There is a fundamental misunderstanding in how the industry is thinking about AI and job replacement.
The assumption is that once AI is capable enough, roles will simply disappear. But that assumes jobs exist independently of the systems they operate within.
They don’t.
Modern roles are embedded in deeply interconnected IT landscapes, tied into workflows, data flows, approvals, controls and dependencies that have accumulated over decades. What a person does is only part of the role. The rest is how that role connects fragmented systems and ensures work completes end-to-end.
And those systems were never designed as a coherent whole.
This is key…the IT industry doesn’t usually replace things.
It adds to them, wholesale replacement is very rarely the default approach.
Each generation of technology is introduced alongside what already exists. Integration instead of removal. Mediation instead of resolution. Over time, the result is not a clean architecture, but a mesh of interdependent components where logic, data and behaviour are distributed across multiple systems.
In that mesh, nothing is isolated.
Remove a role, and you don’t just remove a function. You disrupt a network of dependencies that were never fully defined, but have become operationally critical. This is why replacement is so difficult. Not because organisations don’t want to do it, but because the system makes it too risky.
And even this view is incomplete.
Because not all of the enterprise exists within the system.
A significant portion of how work actually gets done lives outside it. Shadow IT, spreadsheets, email threads, ad-hoc processes, and the constant layer of human intervention that resolves what the formal system cannot. These “water butt” resolutions are not exceptions. They are structural.
So when we talk about AI replacing jobs, we are not just talking about automating tasks.
We are talking about removing nodes from a system that is both deeply entangled and only partially visible.
This is the dilemma AI agents now face.
They are being introduced into environments built through accumulation, not replacement.
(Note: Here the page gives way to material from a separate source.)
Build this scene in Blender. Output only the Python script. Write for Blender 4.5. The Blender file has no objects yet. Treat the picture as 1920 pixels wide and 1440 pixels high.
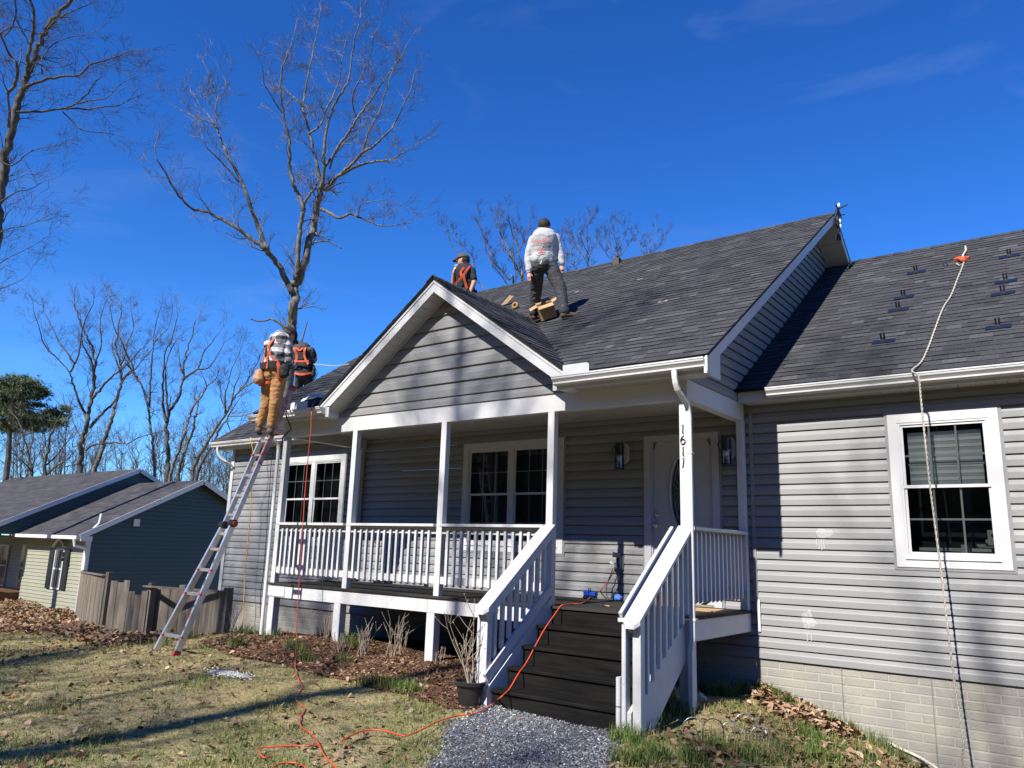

The instinct of the industry will be to do what it has always done. Add AI on top. Let agents navigate the complexity.
And for a time, that will work.
But it doesn’t remove the underlying structure. It extends it.
Agents inherit the fragmentation and the gaps. As their scope increases, so does the pressure on the system.
At that point, the industry faces a choice it has historically avoided.
Replace the underlying systems, or constrain the AI.
And if replacement is too disruptive, the system will revert. Agents will be limited. Human oversight will return. More layers will be added.
Not because AI failed.
But because the system could not absorb what AI requires.
You don’t replace a job.
You replace the system the job exists in.
And in most organisations, that system is far more entangled and incomplete than anyone is willing to admit.